- Data block
____________________

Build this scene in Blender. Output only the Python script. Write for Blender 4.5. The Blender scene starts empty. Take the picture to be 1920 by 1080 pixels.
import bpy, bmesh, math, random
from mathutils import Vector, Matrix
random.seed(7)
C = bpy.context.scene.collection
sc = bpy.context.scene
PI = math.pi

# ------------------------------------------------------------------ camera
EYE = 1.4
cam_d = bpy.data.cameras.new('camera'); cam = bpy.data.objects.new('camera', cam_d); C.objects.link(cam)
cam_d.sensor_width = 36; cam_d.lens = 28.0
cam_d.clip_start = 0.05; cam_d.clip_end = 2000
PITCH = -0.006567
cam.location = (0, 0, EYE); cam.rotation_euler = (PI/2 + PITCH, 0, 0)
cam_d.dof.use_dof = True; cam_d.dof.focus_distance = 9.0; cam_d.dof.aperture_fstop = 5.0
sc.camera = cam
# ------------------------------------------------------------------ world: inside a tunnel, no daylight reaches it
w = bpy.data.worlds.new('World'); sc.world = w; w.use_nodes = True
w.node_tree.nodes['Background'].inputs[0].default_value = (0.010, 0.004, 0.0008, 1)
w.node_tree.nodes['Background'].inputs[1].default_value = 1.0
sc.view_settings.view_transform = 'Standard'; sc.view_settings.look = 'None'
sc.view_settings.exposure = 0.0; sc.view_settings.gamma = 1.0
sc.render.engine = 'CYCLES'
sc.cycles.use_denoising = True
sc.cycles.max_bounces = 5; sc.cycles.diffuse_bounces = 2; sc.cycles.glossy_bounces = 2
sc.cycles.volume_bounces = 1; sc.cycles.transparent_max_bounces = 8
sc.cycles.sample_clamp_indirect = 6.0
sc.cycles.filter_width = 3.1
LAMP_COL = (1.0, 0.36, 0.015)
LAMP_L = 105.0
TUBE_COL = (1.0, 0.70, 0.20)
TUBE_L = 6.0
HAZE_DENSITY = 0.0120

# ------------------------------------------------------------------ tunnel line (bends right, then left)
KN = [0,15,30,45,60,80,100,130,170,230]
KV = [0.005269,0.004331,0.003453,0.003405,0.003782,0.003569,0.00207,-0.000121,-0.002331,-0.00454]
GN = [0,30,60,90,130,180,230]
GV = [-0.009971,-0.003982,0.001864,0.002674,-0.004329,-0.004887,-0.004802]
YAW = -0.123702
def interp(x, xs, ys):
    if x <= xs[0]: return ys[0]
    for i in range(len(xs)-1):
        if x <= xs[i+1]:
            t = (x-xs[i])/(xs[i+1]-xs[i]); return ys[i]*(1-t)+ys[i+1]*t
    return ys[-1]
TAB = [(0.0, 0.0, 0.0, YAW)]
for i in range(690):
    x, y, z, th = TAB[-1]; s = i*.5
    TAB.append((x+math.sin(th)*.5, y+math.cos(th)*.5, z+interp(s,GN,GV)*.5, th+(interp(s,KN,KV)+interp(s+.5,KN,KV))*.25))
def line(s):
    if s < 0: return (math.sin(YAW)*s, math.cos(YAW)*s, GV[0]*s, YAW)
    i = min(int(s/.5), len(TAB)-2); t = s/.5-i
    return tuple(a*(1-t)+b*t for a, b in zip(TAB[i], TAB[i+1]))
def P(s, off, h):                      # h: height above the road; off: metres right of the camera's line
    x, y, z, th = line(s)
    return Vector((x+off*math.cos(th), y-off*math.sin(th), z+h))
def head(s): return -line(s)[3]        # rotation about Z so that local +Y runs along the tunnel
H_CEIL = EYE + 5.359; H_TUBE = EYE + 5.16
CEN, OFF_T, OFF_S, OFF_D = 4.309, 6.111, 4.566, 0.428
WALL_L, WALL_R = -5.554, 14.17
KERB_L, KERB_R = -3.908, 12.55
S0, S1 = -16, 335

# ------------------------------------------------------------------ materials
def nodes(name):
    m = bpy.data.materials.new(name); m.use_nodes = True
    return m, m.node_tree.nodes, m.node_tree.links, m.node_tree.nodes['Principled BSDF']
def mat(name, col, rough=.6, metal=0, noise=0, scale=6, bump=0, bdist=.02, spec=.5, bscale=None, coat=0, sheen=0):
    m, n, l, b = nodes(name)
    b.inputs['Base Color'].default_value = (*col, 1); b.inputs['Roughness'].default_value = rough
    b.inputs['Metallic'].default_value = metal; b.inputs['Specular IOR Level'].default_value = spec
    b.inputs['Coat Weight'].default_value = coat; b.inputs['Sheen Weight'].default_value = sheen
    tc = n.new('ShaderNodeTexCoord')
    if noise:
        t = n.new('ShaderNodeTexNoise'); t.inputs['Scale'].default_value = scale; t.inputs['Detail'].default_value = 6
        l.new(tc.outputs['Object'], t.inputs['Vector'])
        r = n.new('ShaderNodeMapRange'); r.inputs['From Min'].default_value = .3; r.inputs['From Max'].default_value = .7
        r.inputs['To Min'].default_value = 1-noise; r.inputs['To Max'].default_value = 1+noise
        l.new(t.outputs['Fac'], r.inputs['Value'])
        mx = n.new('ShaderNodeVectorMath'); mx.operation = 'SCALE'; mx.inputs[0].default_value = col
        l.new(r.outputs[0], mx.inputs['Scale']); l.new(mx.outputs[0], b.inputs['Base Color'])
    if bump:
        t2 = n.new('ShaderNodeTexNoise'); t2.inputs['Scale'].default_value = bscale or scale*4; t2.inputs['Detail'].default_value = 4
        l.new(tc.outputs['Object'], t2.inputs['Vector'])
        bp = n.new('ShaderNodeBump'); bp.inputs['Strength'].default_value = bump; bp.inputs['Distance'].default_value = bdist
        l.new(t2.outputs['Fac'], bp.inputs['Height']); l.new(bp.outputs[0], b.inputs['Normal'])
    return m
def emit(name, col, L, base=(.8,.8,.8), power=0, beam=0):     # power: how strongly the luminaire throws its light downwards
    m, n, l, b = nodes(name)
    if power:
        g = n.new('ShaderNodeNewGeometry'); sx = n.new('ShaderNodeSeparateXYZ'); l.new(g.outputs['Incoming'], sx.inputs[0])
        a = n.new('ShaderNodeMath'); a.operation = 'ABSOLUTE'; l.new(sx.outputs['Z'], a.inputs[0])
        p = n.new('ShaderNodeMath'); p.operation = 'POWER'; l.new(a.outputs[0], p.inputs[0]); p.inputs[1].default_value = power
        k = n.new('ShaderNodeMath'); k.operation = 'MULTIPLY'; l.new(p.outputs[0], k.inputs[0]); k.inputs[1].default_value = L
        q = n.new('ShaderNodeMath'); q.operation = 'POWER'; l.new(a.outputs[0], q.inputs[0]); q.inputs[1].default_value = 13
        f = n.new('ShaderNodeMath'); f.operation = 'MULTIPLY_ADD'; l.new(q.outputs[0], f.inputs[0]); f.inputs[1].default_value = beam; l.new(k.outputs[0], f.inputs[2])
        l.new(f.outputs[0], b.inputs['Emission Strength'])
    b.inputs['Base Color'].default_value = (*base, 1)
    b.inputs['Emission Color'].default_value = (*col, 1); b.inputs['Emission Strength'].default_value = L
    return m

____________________

- Task objective
Once more, set down the full listing, verbatim.

- Reply to the task
Build this scene in Blender. Output only the Python script. Write for Blender 4.5. The Blender scene starts empty. Take the picture to be 1920 by 1080 pixels.
import bpy, bmesh, math, random
from mathutils import Vector, Matrix
random.seed(7)
C = bpy.context.scene.collection
sc = bpy.context.scene
PI = math.pi

# ------------------------------------------------------------------ camera
EYE = 1.4
cam_d = bpy.data.cameras.new('camera'); cam = bpy.data.objects.new('camera', cam_d); C.objects.link(cam)
cam_d.sensor_width = 36; cam_d.lens = 28.0
cam_d.clip_start = 0.05; cam_d.clip_end = 2000
PITCH = -0.006567
cam.location = (0, 0, EYE); cam.rotation_euler = (PI/2 + PITCH, 0, 0)
cam_d.dof.use_dof = True; cam_d.dof.focus_distance = 9.0; cam_d.dof.aperture_fstop = 5.0
sc.camera = cam
# ------------------------------------------------------------------ world: inside a tunnel, no daylight reaches it
w = bpy.data.worlds.new('World'); sc.world = w; w.use_nodes = True
w.node_tree.nodes['Background'].inputs[0].default_value = (0.010, 0.004, 0.0008, 1)
w.node_tree.nodes['Background'].inputs[1].default_value = 1.0
sc.view_settings.view_transform = 'Standard'; sc.view_settings.look = 'None'
sc.view_settings.exposure = 0.0; sc.view_settings.gamma = 1.0
sc.render.engine = 'CYCLES'
sc.cycles.use_denoising = True
sc.cycles.max_bounces = 5; sc.cycles.diffuse_bounces = 2; sc.cycles.glossy_bounces = 2
sc.cycles.volume_bounces = 1; sc.cycles.transparent_max_bounces = 8
sc.cycles.sample_clamp_indirect = 6.0
sc.cycles.filter_width = 3.1
LAMP_COL = (1.0, 0.36, 0.015)
LAMP_L = 105.0
TUBE_COL = (1.0, 0.70, 0.20)
TUBE_L = 6.0
HAZE_DENSITY = 0.0120

# ------------------------------------------------------------------ tunnel line (bends right, then left)
KN = [0,15,30,45,60,80,100,130,170,230]
KV = [0.005269,0.004331,0.003453,0.003405,0.003782,0.003569,0.00207,-0.000121,-0.002331,-0.00454]
GN = [0,30,60,90,130,180,230]
GV = [-0.009971,-0.003982,0.001864,0.002674,-0.004329,-0.004887,-0.004802]
YAW = -0.123702
def interp(x, xs, ys):
    if x <= xs[0]: return ys[0]
    for i in range(len(xs)-1):
        if x <= xs[i+1]:
            t = (x-xs[i])/(xs[i+1]-xs[i]); return ys[i]*(1-t)+ys[i+1]*t
    return ys[-1]
TAB = [(0.0, 0.0, 0.0, YAW)]
for i in range(690):
    x, y, z, th = TAB[-1]; s = i*.5
    TAB.append((x+math.sin(th)*.5, y+math.cos(th)*.5, z+interp(s,GN,GV)*.5, th+(interp(s,KN,KV)+interp(s+.5,KN,KV))*.25))
def line(s):
    if s < 0: return (math.sin(YAW)*s, math.cos(YAW)*s, GV[0]*s, YAW)
    i = min(int(s/.5), len(TAB)-2); t = s/.5-i
    return tuple(a*(1-t)+b*t for a, b in zip(TAB[i], TAB[i+1]))
def P(s, off, h):                      # h: height above the road; off: metres right of the camera's line
    x, y, z, th = line(s)
    return Vector((x+off*math.cos(th), y-off*math.sin(th), z+h))
def head(s): return -line(s)[3]        # rotation about Z so that local +Y runs along the tunnel
H_CEIL = EYE + 5.359; H_TUBE = EYE + 5.16
CEN, OFF_T, OFF_S, OFF_D = 4.309, 6.111, 4.566, 0.428
WALL_L, WALL_R = -5.554, 14.17
KERB_L, KERB_R = -3.908, 12.55
S0, S1 = -16, 335

# ------------------------------------------------------------------ materials
def nodes(name):
    m = bpy.data.materials.new(name); m.use_nodes = True
    return m, m.node_tree.nodes, m.node_tree.links, m.node_tree.nodes['Principled BSDF']
def mat(name, col, rough=.6, metal=0, noise=0, scale=6, bump=0, bdist=.02, spec=.5, bscale=None, coat=0, sheen=0):
    m, n, l, b = nodes(name)
    b.inputs['Base Color'].default_value = (*col, 1); b.inputs['Roughness'].default_value = rough
    b.inputs['Metallic'].default_value = metal; b.inputs['Specular IOR Level'].default_value = spec
    b.inputs['Coat Weight'].default_value = coat; b.inputs['Sheen Weight'].default_value = sheen
    tc = n.new('ShaderNodeTexCoord')
    if noise:
        t = n.new('ShaderNodeTexNoise'); t.inputs['Scale'].default_value = scale; t.inputs['Detail'].default_value = 6
        l.new(tc.outputs['Object'], t.inputs['Vector'])
        r = n.new('ShaderNodeMapRange'); r.inputs['From Min'].default_value = .3; r.inputs['From Max'].default_value = .7
        r.inputs['To Min'].default_value = 1-noise; r.inputs['To Max'].default_value = 1+noise
        l.new(t.outputs['Fac'], r.inputs['Value'])
        mx = n.new('ShaderNodeVectorMath'); mx.operation = 'SCALE'; mx.inputs[0].default_value = col
        l.new(r.outputs[0], mx.inputs['Scale']); l.new(mx.outputs[0], b.inputs['Base Color'])
    if bump:
        t2 = n.new('ShaderNodeTexNoise'); t2.inputs['Scale'].default_value = bscale or scale*4; t2.inputs['Detail'].default_value = 4
        l.new(tc.outputs['Object'], t2.inputs['Vector'])
        bp = n.new('ShaderNodeBump'); bp.inputs['Strength'].default_value = bump; bp.inputs['Distance'].default_value = bdist
        l.new(t2.outputs['Fac'], bp.inputs['Height']); l.new(bp.outputs[0], b.inputs['Normal'])
    return m
def emit(name, col, L, base=(.8,.8,.8), power=0, beam=0):     # power: how strongly the luminaire throws its light downwards
    m, n, l, b = nodes(name)
    if power:
        g = n.new('ShaderNodeNewGeometry'); sx = n.new('ShaderNodeSeparateXYZ'); l.new(g.outputs['Incoming'], sx.inputs[0])
        a = n.new('ShaderNodeMath'); a.operation = 'ABSOLUTE'; l.new(sx.outputs['Z'], a.inputs[0])
        p = n.new('ShaderNodeMath'); p.operation = 'POWER'; l.new(a.outputs[0], p.inputs[0]); p.inputs[1].default_value = power
        k = n.new('ShaderNodeMath'); k.operation = 'MULTIPLY'; l.new(p.outputs[0], k.inputs[0]); k.inputs[1].default_value = L
        q = n.new('ShaderNodeMath'); q.operation = 'POWER'; l.new(a.outputs[0], q.inputs[0]); q.inputs[1].default_value = 13
        f = n.new('ShaderNodeMath'); f.operation = 'MULTIPLY_ADD'; l.new(q.outputs[0], f.inputs[0]); f.inputs[1].default_value = beam; l.new(k.outputs[0], f.inputs[2])
        l.new(f.outputs[0], b.inputs['Emission Strength'])
    b.inputs['Base Color'].default_value = (*base, 1)
    b.inputs['Emission Color'].default_value = (*col, 1); b.inputs['Emission Strength'].default_value = L
    return m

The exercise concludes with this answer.